When you filed for divorce in a Texas court, you knew that you and your spouse would have to discuss several important issues before you could achieve a settlement. In a high asset divorce, one of your main concerns is likely going to be property division. This state operates under community property guidelines, which means the court typically splits all marital property 50/50 between spouses in divorce.

A spouse who wants to try to beat the system might attempt a hidden asset scheme. Not only are such tactics mean spirited, but they are also illegal. The judge overseeing your case will undoubtedly not look favorably upon your spouse if he or she is trying to hide assets. Such issues make divorce more stressful, which is why it pays to know how to recognize signs of a hidden asset problem so you can stop it in its tracks.
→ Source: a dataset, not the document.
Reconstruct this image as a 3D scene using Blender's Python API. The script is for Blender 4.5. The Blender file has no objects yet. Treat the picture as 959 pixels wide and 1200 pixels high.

Did your spouse lend money to a friend?

Suppose you and your spouse have always kept some money in a strongbox at home in case of emergencies. There might be cause for concern if you happen to open the box to access funds and find a lot of money missing. If this occurs just before property division proceedings are scheduled to begin, you may have a hidden asset problem on your hands.

One of the most common means of hiding assets in divorce is to give money to a relative or friend, claiming that it is a loan. In reality, a spouse will secretly ask a third party to hold money for him or her until after the court finalizes the divorce.

Juvenile bank accounts

If you believe there is money missing, you might want to check any juvenile accounts your children have that have your spouse’s name on them. Of course, if your name is not also on the account, this might be difficult to do. Keep in mind, however, that many spouses in Texas and elsewhere use juvenile accounts as easy storage places to hide assets in divorce.

If your spouse’s name is on a son’s or daughter’s account, it wouldn’t necessarily raise any red flags at the bank if he or she were to deposit or withdraw money. This is why you have legitimate reason to investigate if you suspect that your spouse is trying to pull a fast one to keep assets hidden from the court.

New artwork in the house?

Another issue that would definitely be concerning is if he or she has been making large purchases of artwork, jewelry or other luxury items. A spouse who wants to gain the upper hand in property division proceedings might purchase an item worth a lot of money then underestimate its value.

When you divorce, you and your spouse are obligated to fully disclose all assets and liabilities. If your spouse tries to trick the court, the judge in question can hold him or her in contempt.